Westpac Banking Corporation’s recent half-year results have prompted a measured response from analysts, with forecasts for 2025 largely unchanged despite a mixed financial performance.
Shares fell 2.6% to AU$31.81 following the report, reflecting investor disappointment as revenue missed estimates by 2.2%, coming in at AU$11 billion. However, statutory earnings per share (EPS) of AU$0.96 surpassed expectations by 3.2%.
Analyst Forecasts for 2025
The latest consensus from 13 analysts projects Westpac’s revenue for 2025 at AU$22.0 billion, a 3.0% increase over the previous year. Statutory EPS is expected to dip by 3.2% to AU$1.97.
Notably, these forecasts are only marginally lower than pre-results estimates, indicating that analysts see no major change in Westpac’s underlying outlook.

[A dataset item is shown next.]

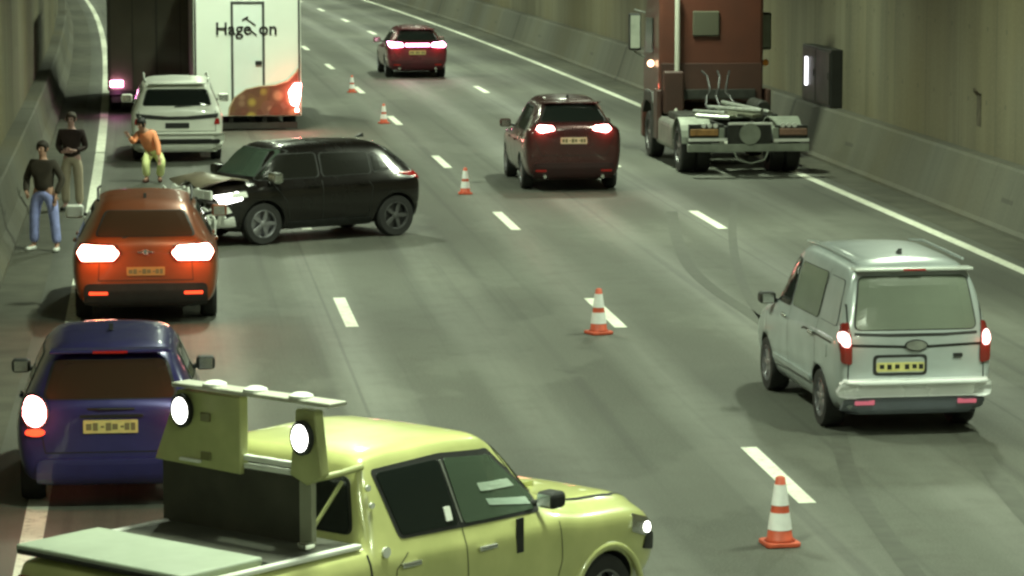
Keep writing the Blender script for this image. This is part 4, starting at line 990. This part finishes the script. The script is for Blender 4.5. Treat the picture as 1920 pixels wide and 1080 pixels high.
# ------------------------------------------------------------------ emergency niche cabinet and cable hook on the right wall
def wall_frame(s, off): p = road_pt(s, off); return p, heading(s)
p, a = wall_frame(45.0, 8.6)
t = thing('emergency_cabinet', 'dark steel cabinet on the right wall with a slim white lamp', 'cabinet', (p.x, p.y, 1.06), a)
bm = bmesh.new(); box(bm, (-.26, 0), (-.3, 2.6), (0, 1.24)); obj('cabinet_body', bm, mat('cabinet_dark', (.016, .017, .014), .5, var=.4, vscale=2), t, bevel=.02)
for y0, y1 in ((-.25, 1.12), (1.17, 2.5)):
    bm = bmesh.new(); box(bm, (-.285, -.262), (y0, y1), (.06, 1.18)); dr = obj('cabinet_door', bm, mat('cabinet_door_dark', (.020, .020, .014), .45, var=.4, vscale=2), t, bevel=.01)
    bm = bmesh.new(); box(bm, (-.30, -.286), (y0 + .1, y0 + .14), (.6, .75)); obj('door_handle', bm, M_GREASE, dr)
bm = bmesh.new(); box(bm, (-.33, -.262), (1.95, 2.03), (.36, .98)); obj('strip_lamp', bm, emit('strip_lamp_white', (.95, .95, 1.0), 5, (.8, .8, .8)), t, bevel=.01)
p, a = wall_frame(33.6, 8.6)
t = thing('wall_hook', 'rusty lifting hook on the right tunnel wall above the barrier', 'hook', (p.x, p.y, 1.75), a)
RU = mat('rust', (.07, .055, .035), .8, .2, var=.4, vscale=10)
bm = bmesh.new(); tube(bm, [(-.01, -.10, .3), (-.08, -.09, .38), (-.10, 0, .42), (-.08, .09, .38), (-.01, .10, .3)], .018); obj('hook_loop', bm, RU, t)
bm = bmesh.new(); box(bm, (-.012, .0), (-.14, .14), (-.25, .34)); obj('rust_plate', bm, mat('rust_stain', (.085, .072, .045), .85, var=.5, vscale=5), t)

# ------------------------------------------------------------------ tyre marks on the road
def mark(pts, w_, m):
    bm = bmesh.new(); pts = [Vector(p) for p in pts]; fine = []
    for i in range(len(pts) - 1):
        p0, p1, p2, p3 = pts[max(i - 1, 0)], pts[i], pts[i + 1], pts[min(i + 2, len(pts) - 1)]
        for k in range(8):
            t_ = k / 8; fine.append(.5 * ((2 * p1) + (p2 - p0) * t_ + (2 * p0 - 5 * p1 + 4 * p2 - p3) * t_ ** 2 + (3 * p1 - p0 - 3 * p2 + p3) * t_ ** 3))
    prev = None
    for i, p in enumerate(fine):
        d = (fine[min(i + 1, len(fine) - 1)] - fine[max(i - 1, 0)]).normalized(); n = Vector((-d.y, d.x)) * w_ / 2
        q = (bm.verts.new((p.x + n.x, p.y + n.y, .003)), bm.verts.new((p.x - n.x, p.y - n.y, .003)))
        if prev: bm.faces.new((prev[0], prev[1], q[1], q[0]))
        prev = q
    tag(obj('tyre_mark', bm, m), kind='structure')
M_MARK = mat('rubber_smear', (.046, .048, .038), .7, var=.8, vscale=5, dirt=(.085, .09, .073))
mark([(2.85, 56.1), (2.72, 52.0), (2.7, 48.0), (2.9, 45.0), (3.3, 41.8), (3.6, 38.0), (3.9, 34)], .20, M_MARK)
mark([(4.1, 58), (3.65, 52), (3.4, 47), (3.35, 43), (3.5, 39)], .14, M_MARK)
mark([(4.9, 34.5), (4.75, 31), (4.75, 28), (4.9, 25), (5.1, 22)], .22, M_MARK)
mark([(3.45, 33), (3.30, 30), (3.35, 27), (3.5, 23)], .18, M_MARK)


# ------------------------------------------------------------------ people
def skin(name, joints, edges, m, parent, sub=2, root=0):
    me = bpy.data.meshes.new(name); me.from_pydata([j[:3] for j in joints], edges, []); me.materials.append(m)
    o = bpy.data.objects.new(name, me); COL.objects.link(o)
    if parent: o.parent = parent
    md = o.modifiers.new('skin', 'SKIN'); md.use_smooth_shade = True
    if not me.skin_vertices: me.skin_vertices.new() if hasattr(me.skin_vertices, 'new') else None
    for i, j in enumerate(joints):
        r_ = j[3]; rr = r_ if isinstance(r_, tuple) else (r_, r_); me.skin_vertices[0].data[i].radius = rr
        me.skin_vertices[0].data[i].use_root = (i == root)
    sb = o.modifiers.new('s', 'SUBSURF'); sb.levels = sub; sb.render_levels = sub
    return o
M_SKIN = mat('skin', (.42, .24, .17), .55, var=.1)
def lerp(a, b, t): return tuple(a[i] + (b[i] - a[i]) * t for i in range(3))
def person(label, loc, rz, P, mats, shoe_h=.06, sc=1.):
    """P: joint dict (x right, y forward, z up)"""
    t = thing('person', label, 'person', loc, rz); t.scale = (sc,) * 3
    J = []; E = []; idx = {}
    def add(k, co, r, par=None):
        idx[k] = len(J); J.append((*co, r)); 
        if par is not None: E.append((idx[par], idx[k]))
    add('pel', P['pel'], (.13, .10)); add('waist', P['waist'], (.12, .09), 'pel'); add('chest', P['chest'], (.15, .11), 'waist'); add('neck', P['neck'], (.055, .055), 'chest')
    add('jaw', lerp(P['neck'], P['head'], .45), (.062, .07), 'neck'); add('head', P['head'], (.075, .09), 'jaw'); add('crown', P['crown'], (.06, .07), 'head')
    for s in ('l', 'r'):
        add(s + 'hip', P[s + 'hip'], .085, 'pel'); add(s + 'knee', P[s + 'knee'], .058, s + 'hip'); add(s + 'ank', P[s + 'ank'], .038, s + 'knee'); add(s + 'toe', P[s + 'toe'], .035, s + 'ank')
        add(s + 'sh', P[s + 'sh'], .055, 'chest'); add(s + 'elb', P[s + 'elb'], .04, s + 'sh'); add(s + 'wri', P[s + 'wri'], .026, s + 'elb'); add(s + 'palm', P[s + 'palm'], (.034, .02), s + 'wri')
        w_, pm = Vector(P[s + 'wri']), Vector(P[s + 'palm']); d = (pm - w_).normalized(); sd = d.cross(Vector((0, 1, 0)))
        if sd.length < .2: sd = d.cross(Vector((1, 0, 0)))
        sd.normalize(); up = sd.cross(d)
        for q, (o_, l_) in enumerate(((-.027, .062), (-.009, .075), (.009, .07), (.027, .055))):
            a = pm + sd * o_ + d * .03; b = a + d * l_ * .55; c_ = b + (d * .75 + up * .6).normalized() * l_ * .45
            add('%sf%da' % (s, q), a, .009, s + 'palm'); add('%sf%db' % (s, q), b, .008, '%sf%da' % (s, q)); add('%sf%dc' % (s, q), c_, .007, '%sf%db' % (s, q))
        a = w_ + d * .03 + sd * -.035; b = a + (d + sd * -.7).normalized() * .045; add(s + 'tha', a, .011, s + 'palm'); add(s + 'thb', b, .009, s + 'tha')
    body_ = skin('body', J, E, mats['skin'], t, 1)
    hd = Vector(P['head']); fw = Vector(P['face']).normalized(); rt = fw.cross(Vector((0, 0, 1))).normalized(); upv = rt.cross(fw)
    bm = bmesh.new()
    for s in (-1, 1): bmesh.ops.create_uvsphere(bm, u_segments=8, v_segments=6, radius=.012, matrix=Matrix.Translation(hd + fw * .083 + rt * .032 * s + upv * .01))
    obj('eyes', bm, M_INK, t)
    bm = bmesh.new(); tube(bm, [hd + fw * .08 + upv * .01, hd + fw * .112 - upv * .03], [.008, .014]); tube(bm, [hd + fw * .085 - upv * .062 - rt * .022, hd + fw * .09 - upv * .064, hd + fw * .085 - upv * .062 + rt * .022], .006)
    for s in (-1, 1): tube(bm, [hd + rt * s * .085 - upv * .03, hd + rt * s * .095 + upv * .02], [.012, .018])
    obj('face_features', bm, mats['skin'], t)
    bm = bmesh.new(); c0 = Vector(P['crown']); mt = Matrix.Translation(hd + upv * .035 - fw * .018) @ Matrix.Diagonal((.10, .108, .105, 1)); bmesh.ops.create_icosphere(bm, subdivisions=3, radius=1, matrix=mt)
    for v in bm.verts:
        if (v.co - hd).dot(fw) > .03 and (v.co - hd).dot(upv) < .06: v.co -= fw * ((v.co - hd).dot(fw) - .03)
    obj(mats.get('hairname', 'hair'), bm, mats['hair'], t, smooth=True)
    k = lambda *n: [(*P[q], 1) for q in n]
    tr = mats['trousers']
    J2 = [(*P['pel'], (.16, .13)), (*lerp(P['pel'], P['waist'], .6), (.15, .12))]; E2 = [(0, 1)]
    for s in ('l', 'r'):
        b0 = len(J2); J2 += [(*P[s + 'hip'], (.11, .11)), (*P[s + 'knee'], (.082, .085)), (*lerp(P[s + 'knee'], P[s + 'ank'], .92), (.075, .08))]; E2 += [(0, b0), (b0, b0 + 1), (b0 + 1, b0 + 2)]
    skin('trousers', J2, E2, tr, t, 2)
    J3 = [(*P['chest'], (.19, .14)), (*P['waist'], (.165, .13)), (*lerp(P['waist'], P['pel'], 1.15), (.175, .15)), (*lerp(P['chest'], P['neck'], .75), (.08, .08))]; E3 = [(0, 1), (1, 2), (0, 3)]
    for s in ('l', 'r'):
        b0 = len(J3); J3 += [(*P[s + 'sh'], .08), (*P[s + 'elb'], .062), (*lerp(P[s + 'elb'], P[s + 'wri'], .92), .05)]; E3 += [(0, b0), (b0, b0 + 1), (b0 + 1, b0 + 2)]
    skin('jacket', J3, E3, mats['jacket'], t, 2)
    for s in ('l', 'r'):
        A, T = P[s + 'ank'], P[s + 'toe']; dv = (Vector(T) - Vector(A)).normalized()
        skin('shoe', [(A[0] - dv.x * .04, A[1] - dv.y * .04, .05, (.05, .045)), (A[0] + dv.x * .08, A[1] + dv.y * .08, .045, (.052, .042)), (T[0] + dv.x * .05, T[1] + dv.y * .05, .035, (.045, .032))], [(0, 1), (1, 2)], mats['shoe'], t, 2)
    return t, body_
STAND = dict(pel=(0, 0, .95), waist=(0, 0, 1.10), chest=(0, .01, 1.33), neck=(0, .01, 1.49), head=(0, .03, 1.63), crown=(0, .02, 1.69), face=(0, 1, 0),
             lhip=(-.10, 0, .90), rhip=(.10, 0, .90), lknee=(-.12, .02, .50), rknee=(.12, .02, .50), lank=(-.13, 0, .09), rank=(.13, -.02, .09), ltoe=(-.16, .14, .035), rtoe=(.16, .12, .035),
             lsh=(-.19, 0, 1.40), rsh=(.19, 0, 1.40), lelb=(-.25, -.03, 1.13), relb=(.25, -.03, 1.13), lwri=(-.24, .06, .90), rwri=(.20, .16, 1.0), lpalm=(-.24, .08, .82), rpalm=(.16, .21, .97))
PJ = dict(STAND); PJ.update(lhip=(-.13, 0, .90), rhip=(.13, 0, .90), lknee=(-.19, .02, .50), rknee=(.17, .02, .50), lank=(-.22, 0, .09), rank=(.20, -.02, .09), ltoe=(-.26, .14, .035), rtoe=(.24, .12, .035), lelb=(-.32, -.03, 1.15), relb=(.32, -.03, 1.15), rwri=(.24, .14, .93), rpalm=(.20, .18, .90))
person('person in pale blue jeans and white shoes standing by the left barrier', (-7.42, 49.9, 0), R(160), PJ,
       dict(skin=M_SKIN, hair=mat('dark_hair', (.03, .022, .016), .7), trousers=mat('blue_jeans', (.36, .40, .80), .8, var=.35, vscale=9), jacket=mat('brown_jacket', (.05, .04, .028), .8, var=.35, vscale=6), shoe=M_WHITE))
P2 = dict(STAND); P2.update(lwri=(-.10, .20, 1.08), lpalm=(-.03, .22, 1.10), rwri=(.12, .2, 1.05), rpalm=(.05, .22, 1.07))
person('person in a long dark maroon coat and beige trousers standing near the left edge line', (-7.86, 56.3, 0), R(175), P2,
       dict(skin=mat('pink_skin', (.50, .30, .27), .5), hair=mat('brown_hair', (.05, .035, .025), .7), trousers=mat('beige_trousers', (.42, .36, .27), .8, var=.15), jacket=mat('maroon_coat', (.035, .018, .016), .8, var=.4, vscale=6), shoe=M_INK))
W_ = dict(pel=(.05, -.08, .62), waist=(.02, -.02, .74), chest=(-.04, .08, .92), neck=(-.08, .16, 1.04), head=(-.10, .22, 1.15), crown=(-.10, .21, 1.21), face=(-.4, 1, -.3),
          lhip=(-.03, -.06, .58), rhip=(.13, -.08, .58), lknee=(-.05, .10, .36), rknee=(.26, .04, .40), lank=(-.05, 0, .09), rank=(.17, -.12, .09), ltoe=(-.06, .15, .035), rtoe=(.22, .03, .035),
          lsh=(-.20, .08, .96), rsh=(.12, .10, .96), lelb=(-.27, .2, .80), relb=(.22, .16, .74), lwri=(-.30, .34, .92), rwri=(.26, .24, .52), lpalm=(-.33, .38, .97), rpalm=(.27, .27, .45))
HV = mat('hi_vis_yellow', (.85, .92, .42), .6, var=.15, vscale=8)
wk, _ = person('crouching road worker in orange jacket and yellow hi-vis trousers behind the white four wheel drive', (-7.10, 61.7, 0), R(172 + 0), {k: ((-v[0], v[1], v[2]) if k != 'zz' else v) for k, v in W_.items()},
       dict(skin=M_SKIN, hair=mat('black_hair', (.015, .015, .015), .6), trousers=HV, jacket=mat('hi_vis_orange', (.95, .34, .16), .6, var=.15, vscale=8), shoe=mat('work_boot', (.10, .04, .03), .7)))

The consensus price target remains steady at AU$28.57, with individual analyst targets ranging from AU$26.50 to AU$36.00, reflecting a moderate diversity of opinion but no dramatic split on the bank’s prospects.
Growth vs. Industry Peers
Westpac is forecast to accelerate its annualized revenue growth to 6.1% through 2025, well above its five-year historical average of 2.7% and outpacing the broader banking sector’s expected 4.4% annual growth.
Some forecasts are even more optimistic, projecting up to 16% annual revenue growth over the next three years, compared to 6.6% for the Australian banking industry as a whole.
This suggests analysts expect Westpac to regain momentum, particularly as economic growth in Australia is forecast to recover from 1.2% in 2024 to 1.9% in 2025.
Dividend and Profitability Concerns
Despite the positive revenue outlook, profitability remains under pressure. Net profit after tax for the half was AU$3.32 billion, down 1% year-on-year and below expectations. Net interest margin (NIM) contracted to 1.8%, reflecting intense competition in lending and deposit pricing, while operating expenses rose 3% due to continued investment in the UNITE transformation program and higher wage costs.
Several brokers have flagged that these factors could weigh on Westpac’s dividend sustainability through FY27, even as the interim dividend was held steady at 76 cents per share.
Valuation and Risks
Some analysts, such as Macquarie, rate Westpac as “underperform” with a 12-month price target of AU$27.50, citing execution risks around its transformation program and ongoing margin pressures.
The bank’s shares are seen as expensive relative to peers, trading at a forward P/E of 16 times and a fully franked dividend yield of 4.7%. While credit quality remains sound and capital ratios are robust, the outlook for earnings growth and dividend stability is seen as modest given the competitive and cost environment.